Tensor moments of mixture of gaussians

Question

Suppose we have the following Mixture of Gaussians model: $$ p(\mathbf{x}) = \sum_{i=1}^k w_i \frac{1}{{2\pi\sigma^2}^{D/2}}\exp\left(-\frac{\left\lVert\mathbf{x}-\mathbf{a_i}\right\rVert^2}{2\sigma^2}\right)$$ where $\mathbf{x},\mathbf{a_i}\in\mathbb{R}^D$, $\sum_i w_i = 1$ and the covariance matrices are all equal to $\sigma^2I_{D\times D}$. The task is to compute $\mathbb{E}[\mathbf{x}],\mathbb{E}[\mathbf{x}\mathbf{x}^T],\mathbb{E}[\mathbf{x}\otimes\mathbf{x}\otimes\mathbf{x}].$ I am able to compute it but, especially for the tensor product, the computation gets very messy and I feel like I am lacking intuition on how to write it (and reconduct it to lower dimensional objects).

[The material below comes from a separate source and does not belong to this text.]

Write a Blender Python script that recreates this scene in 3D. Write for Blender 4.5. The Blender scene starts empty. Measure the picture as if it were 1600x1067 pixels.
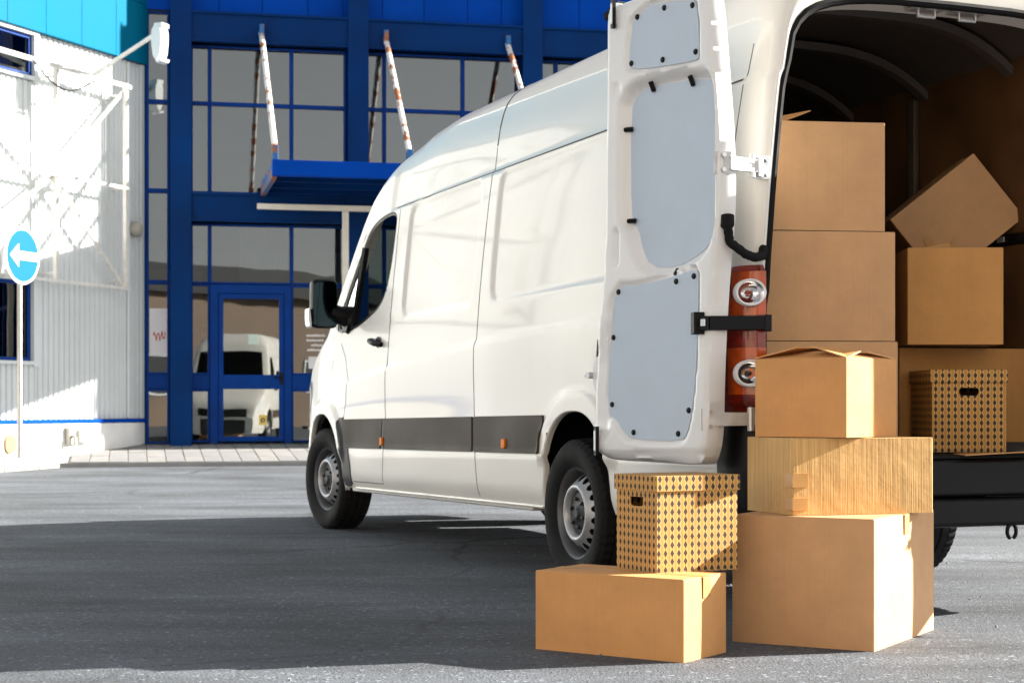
import bpy, bmesh, math, random
import numpy as np
from mathutils import Vector, Matrix
random.seed(7); np.random.seed(7)
R = math.radians
scene = bpy.context.scene
COL = scene.collection

# ------------------------------------------------------------------ camera
cam_d = bpy.data.cameras.new('camera'); cam = bpy.data.objects.new('camera', cam_d); COL.objects.link(cam)
cam.location = (0, 0, .85); cam.rotation_euler = (R(90), 0, 0)
cam_d.sensor_width = 36; cam_d.lens = 36 * 2727 / 1600; cam_d.shift_y = (634 - 533.5) / 1600
cam_d.clip_start = .1; cam_d.clip_end = 2000
cam_d.dof.use_dof = True; cam_d.dof.focus_distance = 6.8; cam_d.dof.aperture_fstop = 7.0
scene.camera = cam

# ------------------------------------------------------------------ sky, sun, exposure
SUN_EL = R(23); SUN_AZ = math.atan2(.966, .259)          # clockwise from +Y
sdir = Vector((math.sin(SUN_AZ) * math.cos(SUN_EL), math.cos(SUN_AZ) * math.cos(SUN_EL), math.sin(SUN_EL)))
world = bpy.data.worlds.new('World'); scene.world = world; world.use_nodes = True
wn = world.node_tree.nodes; wl = world.node_tree.links
sky = wn.new('ShaderNodeTexSky'); sky.sky_type = 'NISHITA'; sky.sun_disc = False
sky.sun_elevation = SUN_EL; sky.sun_rotation = SUN_AZ; sky.air_density = 1.0; sky.dust_density = .6; sky.ozone_density = 1.0
hs = wn.new('ShaderNodeHueSaturation'); hs.inputs['Saturation'].default_value = .12
wl.new(sky.outputs[0], hs.inputs['Color']); wl.new(hs.outputs[0], wn['Background'].inputs['Color'])
wn['Background'].inputs['Strength'].default_value = .05
sun_d = bpy.data.lights.new('sun', 'SUN'); sun_d.energy = 5.0; sun_d.angle = R(.5); sun_d.color = (1, .94, .84)
sun = bpy.data.objects.new('sun', sun_d); COL.objects.link(sun); sun.location = (20, 5, 15)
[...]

Do you have a simple way of computing $\mathbb{E}[\mathbf{x}\otimes\mathbf{x}\otimes\mathbf{x}]$? Hints on how to understand better tensor moments?

Answer 1

Can't you just use $$ \mathbb{E}[Y(\mathbf{x})]=\sum_i w_i\mathbb{E}_{\mathbf{y}\sim N(\mathbf{a}_i,\sigma^2I)}[Y(\mathbf{y})] $$ for all $Y$ which the expectation makes sense? So it reduces to essentially tensor moment of radially symmetric Gaussians.